In particolare vogliamo soffermarci, in questa sede, sulla scena iniziale che ha destato la nostra attenzione e ha colpito per il modo della costruzione. Il film si apre con I personaggi principali a bordo di un aereo, in prossimità delle coste francesci, dove lancarsi con il paracadute in Normandia. Un’intera flotta aerea attorno a loro, preda dei tentativi dell’esercito tedesco di respingerli. Uno dopo l’altro I veivoli vengono abbattuti in grande quantità, così anche quello sul quale si trovano I protagonisti. La macchina da presa si concentra su uno di loro, seguendolo lungo tutta la caduta, fino all’impatto con l’acqua. In un lungo finto piano sequenza digitale, con inquadratura fissa sulla mezza figura del soldato paracaduta. In un vortice che rotea attorno allo sfondo, tenendo immobile il proprio punto di vista, capace di rendere il tutto in un crescendo sensoriale ed emotivo.

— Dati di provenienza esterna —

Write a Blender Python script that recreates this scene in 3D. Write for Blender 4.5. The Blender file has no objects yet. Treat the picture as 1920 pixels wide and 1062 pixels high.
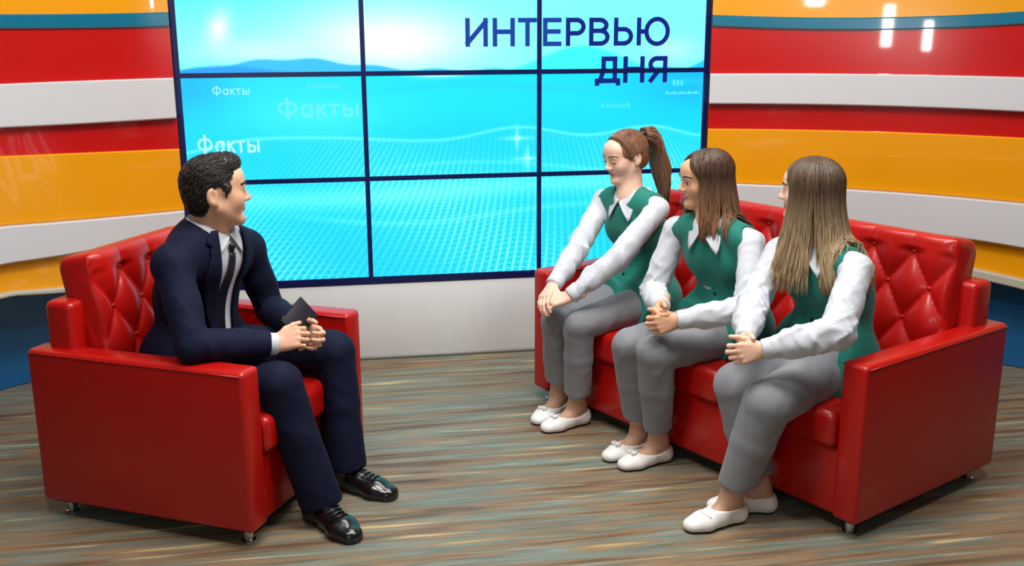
import bpy, bmesh, math, random
import numpy as np
from mathutils import Matrix, Vector

random.seed(7); RNG = np.random.default_rng(7)
scene = bpy.context.scene
COL = scene.collection

# ------------------------------------------------------------------ camera
CAM = np.array([-0.5745, -5.2135, 1.7007])
CR = ((0.98624728, -0.16523291, -0.00379179), (0.04373076, 0.23875967, 0.97009352), (0.15938605, 0.95691792, -0.24270184))
cam_d = bpy.data.cameras.new('camera'); cam_d.sensor_width = 36; cam_d.lens = 36.54
cam_o = bpy.data.objects.new('camera', cam_d); COL.objects.link(cam_o)
m = Matrix.Identity(4)
for i in range(3):
    m[i][0] = CR[0][i]; m[i][1] = CR[1][i]; m[i][2] = -CR[2][i]; m[i][3] = CAM[i]
cam_o.matrix_world = m
scene.camera = cam_o

# ------------------------------------------------------------------ world, lamps, exposure
world = bpy.data.worlds.new('world'); scene.world = world; world.use_nodes = True
bg = world.node_tree.nodes['Background']; bg.inputs[0].default_value = (0.9, 0.95, 1.0, 1); bg.inputs[1].default_value = 0.075
def area(name, loc, target, sx, sy, power, col=(1, 1, 1)):
    d = bpy.data.lights.new(name, 'AREA'); d.shape = 'RECTANGLE'; d.size = sx; d.size_y = sy; d.energy = power; d.color = col
    o = bpy.data.objects.new(name, d); COL.objects.link(o); o.location = loc
    o.rotation_euler = (Vector(target) - Vector(loc)).to_track_quat('-Z', 'Y').to_euler()
    return o
area('studio_lamp_centre', (0.1, -2.3, 3.7), (0.0, -1.7, 0.0), 1.6, 1.0, 98, (1, 0.97, 0.93))
area('studio_lamp_back', (0.2, -0.9, 3.6), (0.0, -2.0, 0.4), 1.6, 0.5, 34, (1, 0.98, 0.95))
area('studio_lamp_guests', (-1.3, -2.9, 3.4), (1.0, -1.6, 0.7), 0.6, 0.4, 37, (1, 0.97, 0.93))
area('studio_lamp_host', (1.5, -2.9, 3.4), (-0.9, -1.6, 0.7), 0.6, 0.4, 37, (1, 0.97, 0.93))
area('stand_lamp_tall', (-1.27, -5.4, 1.66), (0.4, -1.2, 1.1), 0.09, 0.42, 5.5, (1, 0.96, 0.92))
area('stand_lamp_low', (-1.74, -5.4, 1.56), (0.4, -1.2, 1.0), 0.09, 0.30, 5, (1, 0.96, 0.92))
area('stand_lamp_small', (-0.68, -5.4, 1.92), (0.3, -1.2, 1.0), 0.09, 0.12, 3, (1, 0.96, 0.92))
scene.view_settings.view_transform = 'Standard'; scene.view_settings.look = 'None'
scene.view_settings.exposure = 0.0; scene.view_settings.gamma = 1.0; scene.view_settings.use_curve_mapping = False

# ------------------------------------------------------------------ materials
def lin(c):
    return tuple(((v / 255) / 12.92 if v / 255 <= 0.04045 else ((v / 255 + 0.055) / 1.055) ** 2.4) for v in c)
MATS = {}
def mat(name, rgb, rough=0.5, metal=0.0, spec=0.5, coat=0.0, sss=0.0, sheen=0.0, bump=None, var=None, srgb=True, crough=0.12):
    """bump=(scale, strength, distance, stretch) noise relief; var=(scale, amount, stretch) slight tone variation"""
    if name in MATS: return MATS[name]
    mt = bpy.data.materials.new(name); mt.use_nodes = True; nt = mt.node_tree; b = nt.nodes['Principled BSDF']
    col = lin(rgb) if srgb else rgb
    b.inputs['Base Color'].default_value = (*col, 1); b.inputs['Roughness'].default_value = rough
    b.inputs['Metallic'].default_value = metal; b.inputs['Specular IOR Level'].default_value = spec
    b.inputs['Coat Weight'].default_value = coat; b.inputs['Coat Roughness'].default_value = crough
    if sss:
        b.inputs['Subsurface Weight'].default_value = sss; b.inputs['Subsurface Radius'].default_value = (0.012, 0.005, 0.003); b.inputs['Subsurface Scale'].default_value = 0.5
    if sheen:
        b.inputs['Sheen Weight'].default_value = sheen; b.inputs['Sheen Roughness'].default_value = 0.5
    tc = nt.nodes.new('ShaderNodeTexCoord')
    def noise(scale, stretch, detail=4):
        mp = nt.nodes.new('ShaderNodeMapping'); mp.inputs['Scale'].default_value = stretch
        nt.links.new(tc.outputs['Object'], mp.inputs[0])
        n = nt.nodes.new('ShaderNodeTexNoise'); n.inputs['Scale'].default_value = scale; n.inputs['Detail'].default_value = detail
        nt.links.new(mp.outputs[0], n.inputs['Vector']); return n
    if bump:
        n = noise(bump[0], bump[3] if len(bump) > 3 else (1, 1, 1)); bp = nt.nodes.new('ShaderNodeBump')
        bp.inputs['Strength'].default_value = bump[1]; bp.inputs['Distance'].default_value = bump[2]
        nt.links.new(n.outputs['Fac'], bp.inputs['Height']); nt.links.new(bp.outputs[0], b.inputs['Normal'])
    if var:
        n = noise(var[0], var[2] if len(var) > 2 else (1, 1, 1)); mx = nt.nodes.new('ShaderNodeMix'); mx.data_type = 'RGBA'
        mx.inputs[6].default_value = (*[v * (1 - var[1]) for v in col], 1); mx.inputs[7].default_value = (*[min(1, v * (1 + var[1])) for v in col], 1)
        nt.links.new(n.outputs['Fac'], mx.inputs[0]); nt.links.new(mx.outputs[2], b.inputs['Base Color'])
    MATS[name] = mt; return mt

leather = mat('red_leather', (178, 9, 3), 0.40, spec=0.4, coat=0.32, crough=0.17, bump=(160, 0.12, 0.002), var=(3, 0.12))
chrome = mat('chrome', (200, 200, 205), 0.15, metal=1)
dark_under = mat('dark_underside', (14, 10, 10), 0.9)
skin_m = mat('skin_host', (222, 172, 142), 0.5, sss=0.25, var=(40, 0.05)); skin_1 = mat('skin_fair', (232, 190, 168), 0.5, sss=0.25, var=(40, 0.05))
skin_2 = mat('skin_warm', (214, 164, 130), 0.5, sss=0.25, var=(40, 0.05)); skin_3 = mat('skin_rosy', (226, 182, 156), 0.5, sss=0.25, var=(40, 0.05))
tights = mat('nude_tights', (192, 150, 124), 0.55, sss=0.1)
lips = mat('lips', (190, 110, 100), 0.45, sss=0.2); lips_m = mat('lips_host', (196, 128, 112), 0.5, sss=0.2)
eye_white = mat('eye_white', (190, 184, 178), 0.2); eye_iris = mat('eye_iris', (50, 45, 40), 0.15)
shirt_w = mat('white_shirt_cotton', (198, 202, 210), 0.75, sheen=0.1, bump=(30, 0.42, 0.007, (1, 1, 0.5)))
vest_g = mat('green_vest_wool', (0, 118, 104), 0.8, sheen=0.15, bump=(250, 0.15, 0.002))
trouser_g = mat('grey_trouser_cloth', (126, 128, 134), 0.8, sheen=0.1, bump=(22, 0.2, 0.005), var=(200, 0.06))
suit_n = mat('navy_suit_wool', (6, 13, 42), 0.8, spec=0.25, sheen=0.0, bump=(18, 0.25, 0.006), var=(220, 0.1))
tie_m = mat('navy_tie_satin', (10, 13, 32), 0.45); black_l = mat('black_shoe_leather', (12, 12, 14), 0.25, coat=0.4)
white_l = mat('white_shoe_leather', (236, 234, 230), 0.45, bump=(90, 0.2, 0.002)); sole_m = mat('dark_sole', (30, 27, 25), 0.7)
note_m = mat('navy_notebook_cover', (9, 10, 26), 0.5, bump=(150, 0.1, 0.001)); paper_m = mat('notebook_paper', (215, 212, 205), 0.8)
bezel_m = mat('navy_bezel', (6, 20, 78), 0.3); base_w = mat('white_base_paint', (222, 224, 224), 0.45, var=(1.5, 0.03))
sock_m = mat('dark_sock', (14, 15, 24), 0.9)
button_m = mat('dark_button', (18, 20, 26), 0.35); pearl_m = mat('pearl', (235, 232, 228), 0.2)
W_OR = mat('orange_gloss_panel', (242, 160, 14), 0.2, coat=0.8, crough=0.035, var=(1.2, 0.05)); W_TE = mat('teal_gloss_panel', (16, 112, 142), 0.2, coat=0.8, crough=0.035)
W_RE = mat('red_gloss_panel', (196, 18, 16), 0.2, coat=0.8, crough=0.035, var=(1.2, 0.05)); W_WH = mat('white_gloss_panel', (214, 214, 217), 0.25, coat=0.7, crough=0.05)
W_BL = mat('blue_gloss_panel', (0, 92, 148), 0.2, coat=0.4); W_LE = mat('pale_ledge_strip', (190, 184, 168), 0.35)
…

Insomma un’apertura mozzafiato e totalmente all’altezza degli standard tecnologici odierni, che si fa garanzia di un film che non deluderà le aspettative create dalla prima scena. Avery porta a termine un esperimento di congestione dei generi intrigante, che tuttavia carica sulle proprie spalle il peso dell’evidente richiamo videoludico. Di cui sembra aver acquisito l’impostazione strutturale ed estetiche. Un esperimento che in parte sembra già vecchio, per cui per quanto Overlord colpisca, si spera che non siano molti quelli che seguiranno i suoi passi.